In the anguished aftermath of Tuesday's collapse, it is easy to overlook how far such qualities have taken Scotland since Brown succeeded Andy Roxburgh. Coming in at the tail-end of a failed campaign to qualify for USA 94, he led them to Euro 96. Only a Dutch consolation goal against England prevented their advance to the last eight.

Then, from a section which included Sweden, the 1994 World Cup semi-finalists, and Austria, they made it to France largely on the back of extraordinary defensive meanness. Sod's law, which has a specific sub-clause covering Scotland, therefore dictated that they would be undermined by lapses at the back. First they gifted a goal to Brazil inside four minutes. Later, after a fully-merited equaliser, came Tom Boyd's own-goal, a throwback to the self-inflicted wounds of the past.

Morale was still high at that point. Scotland could easily have drawn and Brown, not unreasonably, was confident the world champions would also beat Morocco and Norway.

With hindsight, Scotland's own meeting with the Norwegians was the crucial missed opportunity. "We slaughtered them 1-1," one player told me.

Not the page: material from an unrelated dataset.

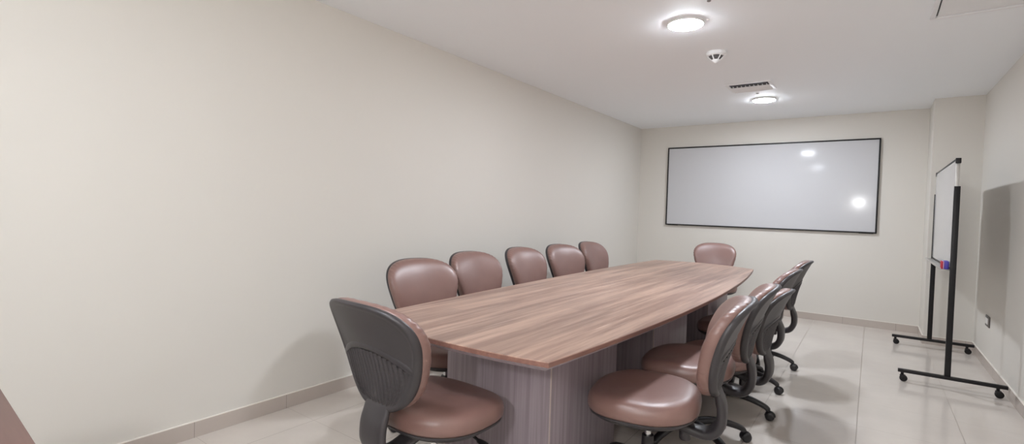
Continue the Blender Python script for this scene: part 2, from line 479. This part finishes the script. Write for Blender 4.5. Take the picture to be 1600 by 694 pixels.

After donating another soft goal to their opponents they had to rely on a Craig Burley special to make the last game meaningful.

The heady possibilities blinded people to the fact that many of the Moroccan team play at a high level in Europe. In the event, Scotland were victims of the sucker-punch, three times over. The north Africans allowed them possession and territory, sure that their pace could be punitive on the break.

So it proved. Jim Leighton, in particular, endured a torrid evening. The image of him floundering in the net after the second goal, like a freshly-landed salmon was sadly symbolic.

However, Leighton's 40th birthday looms next month and Scotland must look to the future. In the short term that means European Championship qualifying. Neil Sullivan, of Wimbledon, should start in goal, while Boyd and Gordon Durie may gradually fade from the front-line.

Therein lies a dilemma for Brown. Seven of those on duty against Morocco were in their thirties. Unfortunately, the younger players coming through, like Celtic's Jackie McNamara, do not look ready.

The most impressive unit at France 98 was the midfield axis of John Collins and Paul Lambert. Burley, notwithstanding the irresponsible lunge that led to his sending off, put in enough shots to suggest that he deserves a run as their attacking foil.

Goal-scoring remains the biggest problem. Kevin Gallacher, top scorer in qualifying, did not receive a chance in the three matches, though neither her nor Durie averages better than one in five anyway.

The return of Gary McAllister would give Scotland's passing greater range and penetration. His injury last winter proved to be only the tip of an iceberg of ill-fortune. Witness the incapacitation of Colin Calderwood and Billy McKinlay, plus two plausible penalty appeals that were rejected.

The spot-kick with which Norway reached the last 16 was enough to turn the mildest Scot into a conspiracy theorist. But, as the Tartan Army headed home, having enriched the spectacle with sound, colour and boozy affability, the real hard luck story belonged to Morocco.

When they went from ecstasy to emptiness in the time it took for word of Norway's win to come through, my mind went back to 1990. Egypt had just beaten Scotland and another scribe of the old school was filing his copy. On putting the phone down he turned to his colleagues and said: "Are these guys Arabs?"

"Aye," came the answer. He went back on to his office, instructing them to delete Egypt and make it "the Arabian Knights of Soccer". The fez fits Morocco nicely, but Scotland must focus on the European nights ahead.